(Entries with scene source code)
-- -- --

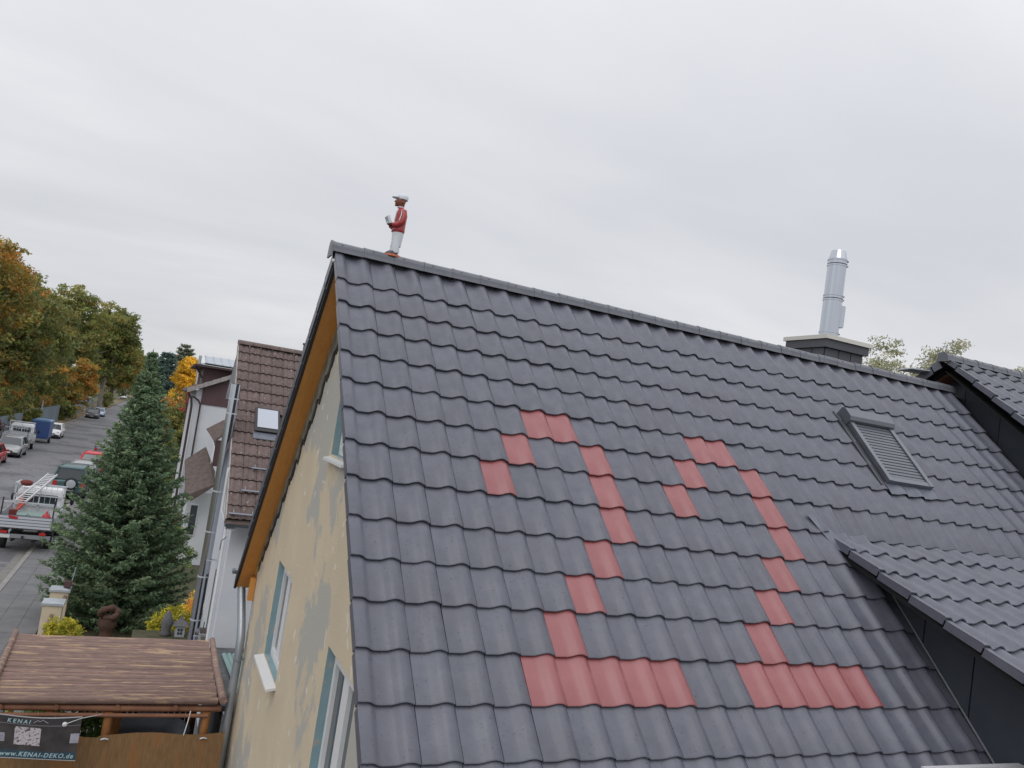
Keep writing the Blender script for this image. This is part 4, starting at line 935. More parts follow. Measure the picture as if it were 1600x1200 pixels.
def tree(name, label, cat, x, y, h, rad, pals, nclump=330, nleaf=34, cr=.85, ls=.2, low=.25, group=None, seedblobs=9, trunk='bark', hollow=.5, tr=.28, flat=1.0):
    root = thing(name, label, cat, (x, y, 0), group)
    bl = [(x, y, h*(.55+low*.3), rad*.72, rad*.72, h*(1-low)*.36)]
    for k in range(seedblobs):
        a = rng.uniform(0, 2*math.pi); t = (k+.5)/seedblobs; zz = h*low + h*(1-low)*(.12+.76*t)
        prof = math.sin(math.pi*min(.97, .20+.72*t))**.65
        d = rad*.62*prof*rng.uniform(.5,1.1); rb = rad*rng.uniform(.34,.5)*(.7+.5*prof)
        bl.append((x+d*math.cos(a), y+d*math.sin(a), min(zz, h-rb*.8), rb, rb, rb*.8*flat))
    limbs(root, (x,y,0), h*.72, h*.018+.05, bl, trunk)
    per = max(1, nclump//len(pals))
    A = []
    for pl, zr in pals:
        sel = [b for b in bl if zr[0]*h <= b[2] <= zr[1]*h] or bl
        A.append(clump_crown(sel, per, nleaf, cr, ls, pl, hollow))
    leaf_object('crown', np.vstack([a[0] for a in A]), np.concatenate([a[1] for a in A]), np.vstack([a[2] for a in A]), 'leaf', root)
    return root
AV = 'avenue trees along the left side of the street'
tree('maple_tree', 'tall maple turning orange at its top, nearest of the roadside trees at the left edge', 'tree', -17.6, 70, 17.2, 7.4, [(MIXED,(.3,1)),(GREEN,(0,.62)),(ORANGE,(.66,1)),(GREEN,(.3,.8))], 760, 40, .85, .20, .14, AV)
tree('roadside_tree', 'rounded dark green roadside tree right behind the orange topped maple', 'tree', -18.5, 88, 18.8, 7.4, [(GREEN,(0,1)),(MIXED,(.3,.9)),(GREEN,(0,.7))], 700, 40, .9, .23, .14, AV)
tree('roadside_tree', 'dark green roadside tree with sagging low crown above the grey sheet fence', 'tree', -17.5, 106, 17.5, 6.8, [(GREEN,(0,1)),(OLIVE,(.3,.9))], 620, 38, .9, .25, .12, AV)
tree('small_maple', 'small orange and yellow autumn tree leaning over the fence end', 'tree', -14.6, 128, 9.0, 4.6, [(ORANGE,(0,1)),(ORANGE,(0,.8)),(MIXED,(0,.7)),(YELL[:1]+ORANGE,(.5,1))], 420, 36, .62, .22, .16, AV)
tree('birch_tree', 'tall airy yellowish green birch rising above the other roadside trees', 'tree', -17.5, 148, 23.2, 7.6, [(OLIVE,(.3,1)),(OLIVE,(.4,1)),(GREEN,(0,.7))], 640, 32, 1.0, .30, .2, AV, trunk='birch', hollow=.25)
tree('birch_tree', 'second airy birch directly behind the tallest one, its crown reaching over the street', 'tree', -13.5, 176, 23.6, 7.4, [(OLIVE,(.2,1)),(GREEN,(0,.7)),(OLIVE,(.4,1))], 640, 32, 1.1, .34, .18, AV, trunk='birch', hollow=.25)
tree('roadside_tree', 'olive green roadside tree with yellow edge overhanging the far street', 'tree', -14.0, 215, 21.5, 7.6, [(OLIVE,(.2,1)),(GREEN,(0,.7)),(ORANGE,(.3,.8))], 560, 34, 1.25, .4, .10, AV)
tree('roadside_tree', 'distant dark roadside tree closing the view at the street end, left half', 'tree', -17.5, 285, 20, 9, [(GREEN,(0,1)),(OLIVE,(.3,1))], 400, 30, 1.6, .5, .05, AV)
tree('roadside_tree', 'distant olive tree at the very end of the street, right half', 'tree', -12, 400, 19, 13, [(OLIVE,(0,1)),(GREEN,(0,1))], 320, 26, 2.0, .65, .05, AV)
tree('roadside_tree', 'broad green tree far behind the fence, filling the left edge under the maple', 'tree', -26, 112, 14, 8, [(GREEN,(0,1)),(MIXED,(.3,1))], 360, 34, 1.1, .3, .1, AV)
tree('roadside_tree', 'distant green tree behind the birches over the left verge', 'tree', -28, 190, 19, 9, [(OLIVE,(0,1)),(GREEN,(0,1))], 320, 30, 1.4, .42, .1, AV)
# right side of the street
tree('yellow_tree', 'bright yellow autumn tree left of the pale metal roofed building', 'tree', .75, 92, 11.4, 2.6, [(YELL,(0,1)),(YELL,(0,1))], 300, 30, .5, .17, .2)
tree('sumac', 'orange and green autumn shrub in front of the yellow tree', 'shrub', .35, 78, 7.0, 2.5, [([(.24,.12,.04),(.17,.11,.04),(.11,.10,.035)],(0,1)),(OLIVE,(0,.6))], 260, 30, .5, .17, .05)
tree('red_shrub', 'small red leaved shrub beside the eave of the maroon gabled house', 'shrub', .05, 50, 7.3, .55, [([(.20,.035,.035),(.15,.06,.04)],(0,1))], 26, 22, .22, .08, .80)
tree('hedge_tree', 'tall brownish green hedge tree beside the white house behind the spruce', 'shrub', -.6, 60, 6.1, 1.7, [([(.10,.09,.035),(.08,.085,.03),(.13,.075,.035)],(0,1)),(OLIVE,(0,.7))], 300, 30, .4, .12, .05)
tree('hedge_tree', 'green hedge shrub low behind the spruce near the white lattice', 'shrub', -1.3, 47, 4.2, 1.5, [(OLIVE,(0,1)),(GREEN,(0,1))], 260, 30, .35, .10, .03)
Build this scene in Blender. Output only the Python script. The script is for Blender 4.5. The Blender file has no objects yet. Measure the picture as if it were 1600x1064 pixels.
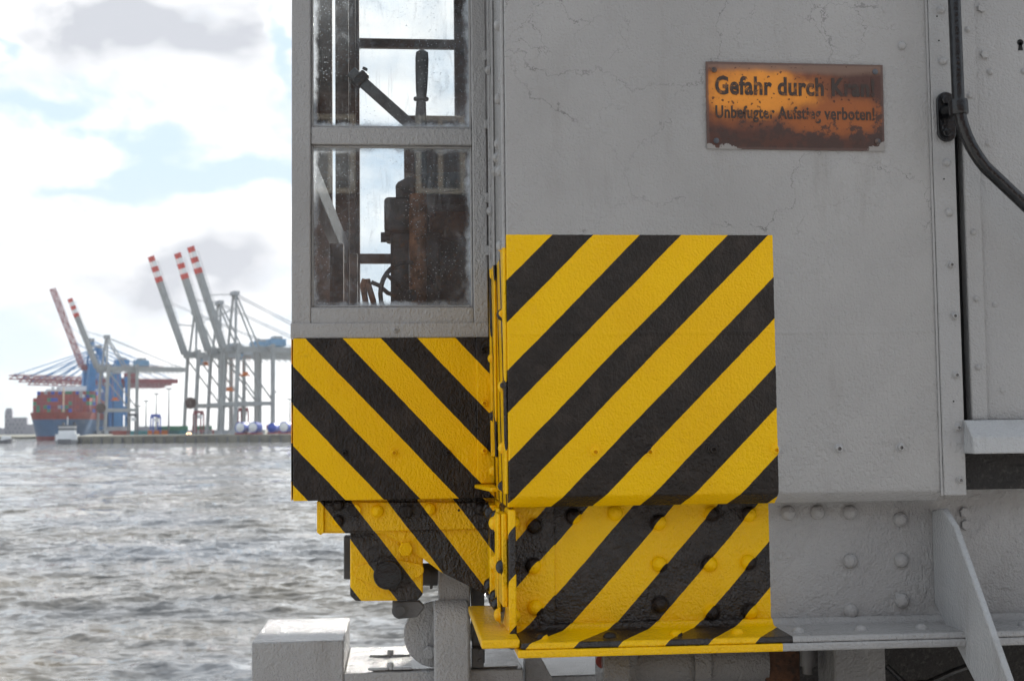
import bpy, math, random
import numpy as np
from mathutils import Vector, Matrix
R = math.radians
random.seed(7)
SC = bpy.context.scene
COL = SC.collection

# ------------------------------------------------------------------ camera
# crane coordinates: x along the machinery house wall, y into it, z up; metres
F_PX = 2000.0
YAW, PITCH, ROLL = R(5.0), R(3.77), R(0.62)
fwd = Vector((math.sin(YAW) * math.cos(PITCH), math.cos(YAW) * math.cos(PITCH), math.sin(PITCH)))
r0 = Vector((math.cos(YAW), -math.sin(YAW), 0))
u0 = r0.cross(fwd)
right = r0 * math.cos(ROLL) - u0 * math.sin(ROLL)
up = u0 * math.cos(ROLL) + r0 * math.sin(ROLL)
CAM = Vector((0.0, -2.7, 1.65))
_d = fwd * F_PX + right * (794 - 800) - up * (664 - 532)
CAM.x = -_d.x * 2.7 / _d.y
cd = bpy.data.cameras.new('camera')
cam = bpy.data.objects.new('camera', cd)
COL.objects.link(cam)
M3 = Matrix((right, up, -fwd)).transposed()
cam.matrix_world = Matrix.Translation(CAM) @ M3.to_4x4()
cd.sensor_width = 36.0
cd.lens = 45.0
cd.clip_start = 0.05
cd.clip_end = 20000
cd.dof.use_dof = True
cd.dof.focus_distance = 2.85
cd.dof.aperture_fstop = 8.5
SC.camera = cam

# ------------------------------------------------------------------ light
SUN_AZ, SUN_EL = R(20), R(28)          # azimuth from +y towards +x
W = bpy.data.worlds.new('World')
SC.world = W
W.use_nodes = True
W.cycles.sampling_method = 'MANUAL'
W.cycles.sample_map_resolution = 256
sl = bpy.data.lights.new('sun', 'SUN')
sl.energy = 4.2
sl.angle = R(3)
sl.color = (1.0, 0.95, 0.88)
so = bpy.data.objects.new('sun', sl)
COL.objects.link(so)
sdir = Vector((math.sin(SUN_AZ) * math.cos(SUN_EL), math.cos(SUN_AZ) * math.cos(SUN_EL), math.sin(SUN_EL)))
so.rotation_euler = sdir.to_track_quat('Z', 'Y').to_euler()
so.location = (0, 0, 30)
SC.view_settings.view_transform = 'Standard'
SC.view_settings.look = 'None'
SC.view_settings.exposure = 1.05
SC.view_settings.gamma = 1.0
SC.render.engine = 'CYCLES'
SC.cycles.use_denoising = True
SC.cycles.max_bounces = 6
SC.cycles.transparent_max_bounces = 12
SC.cycles.caustics_reflective = False
SC.cycles.caustics_refractive = False


class E:
    """tiny expression wrapper round shader sockets"""
    def __init__(s, nt, sock):
        s.nt, s.s = nt, sock

    def op(s, o, *a, clamp=False):
        n = s.nt.nodes.new('ShaderNodeMath')
        n.operation = o
        n.use_clamp = clamp
        for i, v in enumerate((s,) + a):
            if isinstance(v, E):
                s.nt.links.new(v.s, n.inputs[i])
            else:
                n.inputs[i].default_value = v
        return E(s.nt, n.outputs[0])

    def __add__(s, o): return s.op('ADD', o)
    def __sub__(s, o): return s.op('SUBTRACT', o)
    def __mul__(s, o): return s.op('MULTIPLY', o)
    def __truediv__(s, o): return s.op('DIVIDE', o)
    def gt(s, o): return s.op('GREATER_THAN', o)
    def lt(s, o): return s.op('LESS_THAN', o)

    def ss(s, a, b):
        n = s.nt.nodes.new('ShaderNodeMapRange')
        n.interpolation_type = 'SMOOTHSTEP'
        s.nt.links.new(s.s, n.inputs[0])
        for i, v in ((1, a), (2, b)):
            if isinstance(v, E): s.nt.links.new(v.s, n.inputs[i])
            else: n.inputs[i].default_value = v
        return E(s.nt, n.outputs[0])


def link(nt, v, sock):
    if isinstance(v, E): nt.links.new(v.s, sock)
    elif isinstance(v, (tuple, list)):
        sock.default_value = tuple(v) + ((1,) if len(v) == 3 and len(sock.default_value) == 4 else ())
    else: sock.default_value = v


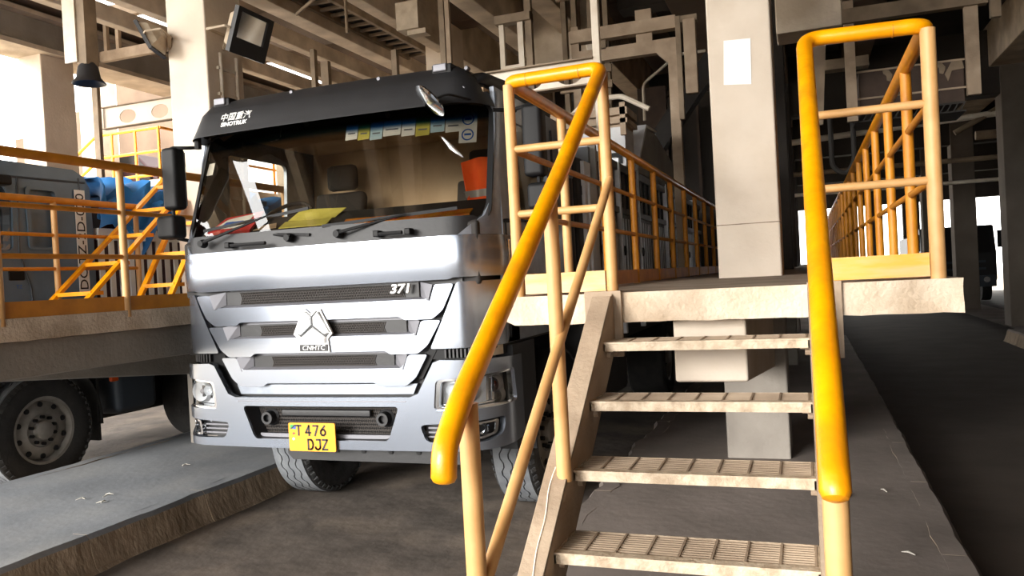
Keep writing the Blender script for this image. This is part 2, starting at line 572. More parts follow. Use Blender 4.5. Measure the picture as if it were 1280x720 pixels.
# cable ladder slung under the roof beside the first joist
lad = E('cable_ladder', 'dark cable ladder with close rungs under the roof beside a pale joist', 'cable ladder')
MB().box(-6.56, -6.50, -2, 13, 5.75, 5.85).build('side_rail', 'brown_steel', lad)
MB().box(-6.12, -6.06, -2, 13, 5.75, 5.85).build('side_rail', 'brown_steel', lad)
for k in range(24):
    MB().box(-6.5, -6.12, 6.5 + .28 * k, 6.56 + .28 * k, 5.78, 5.82).build('rung', 'brown_steel', lad)
MB().box(-6.5, -6.12, -2, 13, 5.84, 5.85).build('backing_plate', 'dark_steel', lad)
for yk in (0.0, 5.5, 11.5):
    MB().box(-6.53, -6.5, yk, yk + .04, 5.8, 6.92).box(-6.12, -6.09, yk, yk + .04, 5.8, 6.92).build('hanger', 'brown_steel', lad)

# right side and far end of the shed: a dark flank wall beyond the right lane, lintel at the far end
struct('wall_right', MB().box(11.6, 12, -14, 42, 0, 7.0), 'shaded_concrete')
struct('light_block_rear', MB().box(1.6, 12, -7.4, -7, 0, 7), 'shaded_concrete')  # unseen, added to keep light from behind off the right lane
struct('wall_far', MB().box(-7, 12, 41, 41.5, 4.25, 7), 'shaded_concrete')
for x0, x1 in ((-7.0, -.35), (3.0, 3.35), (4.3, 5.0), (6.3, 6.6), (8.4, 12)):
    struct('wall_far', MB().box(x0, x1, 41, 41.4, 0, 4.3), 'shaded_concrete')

# left: mezzanine across the neighbouring bay with pale walls
struct('mezzanine_slab', MB().box(-26, -11.6, 12.2, 24, 3.55, 4.0), 'column_concrete', bevel=.02)
for xk in (-14.0, -17.5, -21):
    column(xk, xk + .5, 12.6, 13.1, 0, 6.3)
for x0, x1, z0, z1 in ((-20.9, -20.3, 0, 6.4), (-18.9, -17.7, 4.0, 6.9), (-17.1, -14.6, 4.0, 7.7)):
    struct('wall_left', MB().box(x0, x1, 16.6, 16.8, z0, z1), 'ceiling_concrete')
    struct('trim_3', MB().box(x1, x1 + .22, 16.5, 16.8, 0, z1 + .3), 'column_concrete')


# ================================================================== RAILINGS AND STAIR
PS = .026   # post radius
def post(p, x, y, z0, z1, r=PS, m='cream_paint'):
    return MB().tube([(x, y, z0), (x, y, z1)], r, 12).build('post', m, p, smooth=True)
def rail(p, a, b, r=.018, m='cream_paint', name='mid_rail'):
    return MB().tube([a, b], r, 10).build(name, m, p, smooth=True)

YF = 3.515
# ---- left guard of the platform: depth run, front panel, stair handrail
g = E('guard_railing', 'yellow railing left of the stair, handrail curling down at its lower end', 'railing')
path = bend([(-1.26, 3.62, 2.64), (-1.26, YF, 2.64), (-.82, YF - .02, 2.645), (-.82, 3.40, 2.582)], .07, 6)
hand = bend([(-1.26, 16, 2.64), (-1.26, YF, 2.64), (-.815, YF, 2.645), (-.815, 2.80, 2.12), (-.815, 1.79, 1.425), (-.815, 1.695, 1.335), (-.815, 1.685, 1.272)], .06, 6)
MB().tube(hand + [Vector((-.815, 1.683, 1.262)), Vector((-.815, 1.682, 1.257))], [.031] * len(hand) + [.025, .012], 16).build('handrail', 'yellow_paint', g, smooth=True)['label'] = 'bright yellow thick handrail'
ring = MB()
for x in (-1.17, -.92):
    ring.tube([(x, YF, 2.6405), (x + .004, YF, 2.6405)], .032, 16)
ring.build('weld_ring', 'orange_paint', g, smooth=True)
ypl = [3.515] + [4.37 + .96 * k for k in range(13)]
for y in ypl:
    post(g, -1.26, y, 1.6, 2.625, m='cream_paint' if y < 5 else 'orange_paint')
post(g, -.815, YF, 1.6, 2.62)
for z in (2.325, 2.024):
    rail(g, (-1.26, YF, z), (-.815, YF, z))
    rail(g, (-1.26, YF, z), (-1.26, 16, z), .016, 'orange_paint')
MB().box(-1.225, -.845, 3.505, 3.513, 1.65, 1.742).build('toe_board', 'toe_paint', g)
MB().box(-1.254, -1.246, 3.55, 16, 1.645, 1.745).build('toe_board', 'orange_paint', g)
post(g, -.815, 2.635, 1.02, 1.985)
post(g, -.815, 1.845, .50, 1.42)
rail(g, (-.80, 3.49, 2.14), (-.80, 1.85, .955), .019)

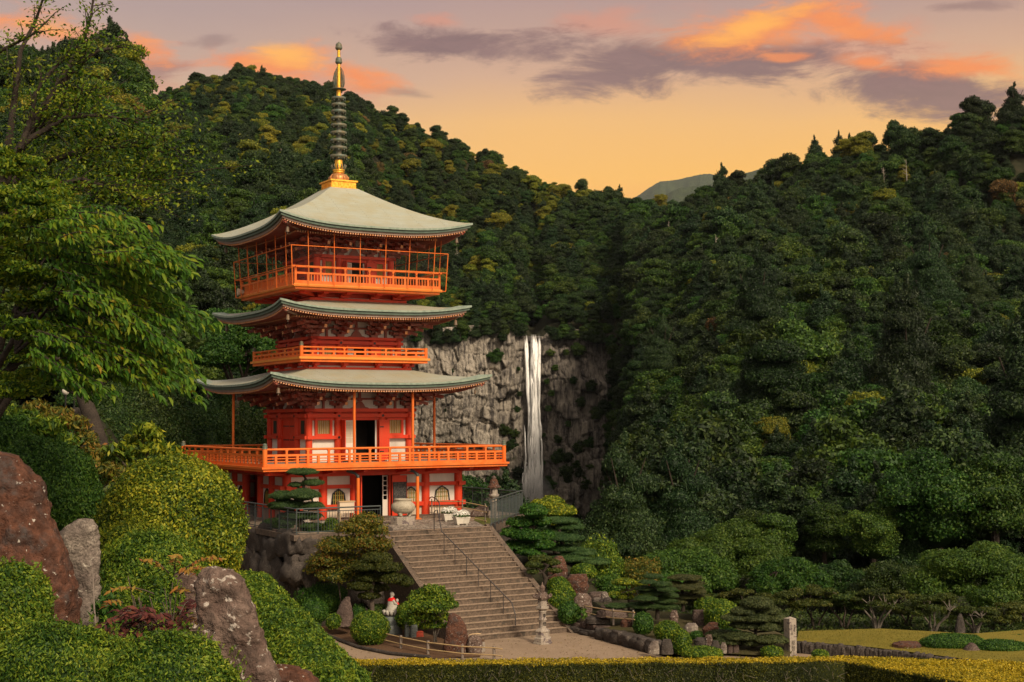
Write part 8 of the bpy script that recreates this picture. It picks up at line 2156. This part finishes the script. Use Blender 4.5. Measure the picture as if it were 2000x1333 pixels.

-- -- --

Repeat, word for word, the lines of the material above from the one holding "Build this scene" through the one holding "SC.camera = cam". Leave out pictures.

* _Expected answer_
Build this scene in Blender. Output only the Python script. The script is for Blender 4.5. The Blender file has no objects yet. Measure the picture as if it were 1600x1064 pixels.
import bpy, math, random
import numpy as np
from mathutils import Vector, Matrix
R = math.radians
random.seed(7)
SC = bpy.context.scene
COL = SC.collection

# ------------------------------------------------------------------ camera
# crane coordinates: x along the machinery house wall, y into it, z up; metres
F_PX = 2000.0
YAW, PITCH, ROLL = R(5.0), R(3.77), R(0.62)
fwd = Vector((math.sin(YAW) * math.cos(PITCH), math.cos(YAW) * math.cos(PITCH), math.sin(PITCH)))
r0 = Vector((math.cos(YAW), -math.sin(YAW), 0))
u0 = r0.cross(fwd)
right = r0 * math.cos(ROLL) - u0 * math.sin(ROLL)
up = u0 * math.cos(ROLL) + r0 * math.sin(ROLL)
CAM = Vector((0.0, -2.7, 1.65))
_d = fwd * F_PX + right * (794 - 800) - up * (664 - 532)
CAM.x = -_d.x * 2.7 / _d.y
cd = bpy.data.cameras.new('camera')
cam = bpy.data.objects.new('camera', cd)
COL.objects.link(cam)
M3 = Matrix((right, up, -fwd)).transposed()
cam.matrix_world = Matrix.Translation(CAM) @ M3.to_4x4()
cd.sensor_width = 36.0
cd.lens = 45.0
cd.clip_start = 0.05
cd.clip_end = 20000
cd.dof.use_dof = True
cd.dof.focus_distance = 2.85
cd.dof.aperture_fstop = 8.5
SC.camera = cam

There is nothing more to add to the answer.